→ **EXERCISE**: Restate word for word the lines of the data below, from the first through the one that has "F_PX, EYE = 835.0, 1.8".

→ **SOURCE MATERIAL**:
╭──

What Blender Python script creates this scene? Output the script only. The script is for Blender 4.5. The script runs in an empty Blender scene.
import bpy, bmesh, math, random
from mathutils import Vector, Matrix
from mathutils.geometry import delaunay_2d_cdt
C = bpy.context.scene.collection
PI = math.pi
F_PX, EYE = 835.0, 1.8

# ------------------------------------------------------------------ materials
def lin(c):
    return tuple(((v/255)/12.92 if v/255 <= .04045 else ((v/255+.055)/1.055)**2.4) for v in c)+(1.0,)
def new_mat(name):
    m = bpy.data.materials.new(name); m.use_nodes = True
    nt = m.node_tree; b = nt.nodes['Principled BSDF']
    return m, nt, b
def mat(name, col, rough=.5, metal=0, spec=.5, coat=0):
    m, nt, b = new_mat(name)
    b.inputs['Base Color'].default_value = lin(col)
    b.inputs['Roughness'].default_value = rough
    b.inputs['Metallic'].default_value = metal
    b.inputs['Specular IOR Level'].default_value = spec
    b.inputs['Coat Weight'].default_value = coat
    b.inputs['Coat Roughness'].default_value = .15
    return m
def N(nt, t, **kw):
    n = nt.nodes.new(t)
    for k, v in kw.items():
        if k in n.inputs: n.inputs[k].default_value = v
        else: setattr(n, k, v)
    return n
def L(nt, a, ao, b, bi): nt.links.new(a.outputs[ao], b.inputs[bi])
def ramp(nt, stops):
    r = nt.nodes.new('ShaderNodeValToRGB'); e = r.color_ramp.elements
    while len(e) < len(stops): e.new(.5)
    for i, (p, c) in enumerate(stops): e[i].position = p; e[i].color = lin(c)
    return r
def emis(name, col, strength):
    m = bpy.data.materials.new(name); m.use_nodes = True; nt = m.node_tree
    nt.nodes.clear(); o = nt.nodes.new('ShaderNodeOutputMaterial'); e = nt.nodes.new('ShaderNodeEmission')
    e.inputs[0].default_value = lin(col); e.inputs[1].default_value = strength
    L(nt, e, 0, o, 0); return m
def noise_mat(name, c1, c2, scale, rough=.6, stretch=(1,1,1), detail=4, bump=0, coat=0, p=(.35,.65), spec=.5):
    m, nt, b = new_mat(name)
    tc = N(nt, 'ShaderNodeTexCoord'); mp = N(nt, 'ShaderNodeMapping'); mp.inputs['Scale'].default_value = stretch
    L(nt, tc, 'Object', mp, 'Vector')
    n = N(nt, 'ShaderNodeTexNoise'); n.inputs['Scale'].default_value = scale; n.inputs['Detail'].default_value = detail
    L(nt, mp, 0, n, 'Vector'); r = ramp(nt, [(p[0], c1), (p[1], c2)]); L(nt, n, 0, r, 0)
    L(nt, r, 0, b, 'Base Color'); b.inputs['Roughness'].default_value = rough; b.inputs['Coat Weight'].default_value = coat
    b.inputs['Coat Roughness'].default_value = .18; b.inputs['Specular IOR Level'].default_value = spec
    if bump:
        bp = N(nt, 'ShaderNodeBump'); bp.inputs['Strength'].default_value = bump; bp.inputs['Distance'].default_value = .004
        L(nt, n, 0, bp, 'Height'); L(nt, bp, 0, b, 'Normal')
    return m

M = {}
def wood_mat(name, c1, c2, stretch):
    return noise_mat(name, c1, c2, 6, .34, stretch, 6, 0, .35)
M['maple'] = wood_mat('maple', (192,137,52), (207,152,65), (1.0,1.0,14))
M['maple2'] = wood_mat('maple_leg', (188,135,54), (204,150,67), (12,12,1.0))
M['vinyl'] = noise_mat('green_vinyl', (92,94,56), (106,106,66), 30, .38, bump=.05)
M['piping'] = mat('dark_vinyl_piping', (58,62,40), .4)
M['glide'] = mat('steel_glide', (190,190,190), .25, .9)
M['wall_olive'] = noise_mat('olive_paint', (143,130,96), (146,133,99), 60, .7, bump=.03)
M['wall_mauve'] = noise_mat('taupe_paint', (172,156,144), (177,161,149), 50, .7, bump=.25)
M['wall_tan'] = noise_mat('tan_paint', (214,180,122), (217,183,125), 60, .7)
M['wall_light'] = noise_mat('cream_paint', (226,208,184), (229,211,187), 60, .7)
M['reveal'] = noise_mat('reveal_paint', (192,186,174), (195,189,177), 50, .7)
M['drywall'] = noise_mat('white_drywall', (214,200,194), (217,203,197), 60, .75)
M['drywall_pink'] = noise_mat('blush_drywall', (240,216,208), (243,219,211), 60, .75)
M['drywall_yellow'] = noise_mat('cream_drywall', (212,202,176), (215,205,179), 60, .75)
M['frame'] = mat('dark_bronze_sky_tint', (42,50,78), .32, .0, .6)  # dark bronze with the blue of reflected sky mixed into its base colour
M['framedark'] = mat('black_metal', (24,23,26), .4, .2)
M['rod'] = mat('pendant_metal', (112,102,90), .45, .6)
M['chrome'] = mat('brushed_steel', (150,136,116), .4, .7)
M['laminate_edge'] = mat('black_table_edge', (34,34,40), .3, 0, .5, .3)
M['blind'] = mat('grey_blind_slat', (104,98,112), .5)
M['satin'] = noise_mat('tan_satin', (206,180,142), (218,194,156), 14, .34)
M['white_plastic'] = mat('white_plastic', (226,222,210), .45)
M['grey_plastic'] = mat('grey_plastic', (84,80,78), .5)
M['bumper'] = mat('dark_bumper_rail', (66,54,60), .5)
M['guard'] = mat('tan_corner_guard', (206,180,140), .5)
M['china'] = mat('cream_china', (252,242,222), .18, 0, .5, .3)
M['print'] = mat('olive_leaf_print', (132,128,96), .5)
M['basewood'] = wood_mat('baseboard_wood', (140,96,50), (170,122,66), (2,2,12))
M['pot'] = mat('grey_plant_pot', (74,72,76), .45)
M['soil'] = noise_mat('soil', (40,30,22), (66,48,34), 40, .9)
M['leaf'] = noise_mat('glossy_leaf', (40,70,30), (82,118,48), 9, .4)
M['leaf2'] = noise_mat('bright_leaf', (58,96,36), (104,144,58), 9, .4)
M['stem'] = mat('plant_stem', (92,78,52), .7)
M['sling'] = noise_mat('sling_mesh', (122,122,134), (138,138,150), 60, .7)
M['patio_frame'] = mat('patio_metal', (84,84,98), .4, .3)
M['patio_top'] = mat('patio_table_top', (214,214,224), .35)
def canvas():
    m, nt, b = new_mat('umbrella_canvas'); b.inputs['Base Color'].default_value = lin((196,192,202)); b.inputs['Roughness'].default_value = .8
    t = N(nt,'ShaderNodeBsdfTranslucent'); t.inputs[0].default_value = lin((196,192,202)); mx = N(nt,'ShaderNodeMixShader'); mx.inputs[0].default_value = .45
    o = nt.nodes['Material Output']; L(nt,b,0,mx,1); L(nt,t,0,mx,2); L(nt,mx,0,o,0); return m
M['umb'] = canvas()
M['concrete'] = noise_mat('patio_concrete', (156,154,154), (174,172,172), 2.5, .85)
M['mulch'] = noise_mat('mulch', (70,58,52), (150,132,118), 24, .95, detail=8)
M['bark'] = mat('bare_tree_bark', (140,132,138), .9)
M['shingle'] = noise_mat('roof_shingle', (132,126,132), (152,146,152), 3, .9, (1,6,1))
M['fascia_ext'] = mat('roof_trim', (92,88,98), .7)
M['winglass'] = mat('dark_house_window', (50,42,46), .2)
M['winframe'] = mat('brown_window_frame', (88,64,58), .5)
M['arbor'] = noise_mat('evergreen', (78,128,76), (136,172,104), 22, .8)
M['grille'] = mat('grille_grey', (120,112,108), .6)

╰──

→ **EXERCISE RESULT**:
What Blender Python script creates this scene? Output the script only. The script is for Blender 4.5. The script runs in an empty Blender scene.
import bpy, bmesh, math, random
from mathutils import Vector, Matrix
from mathutils.geometry import delaunay_2d_cdt
C = bpy.context.scene.collection
PI = math.pi
F_PX, EYE = 835.0, 1.8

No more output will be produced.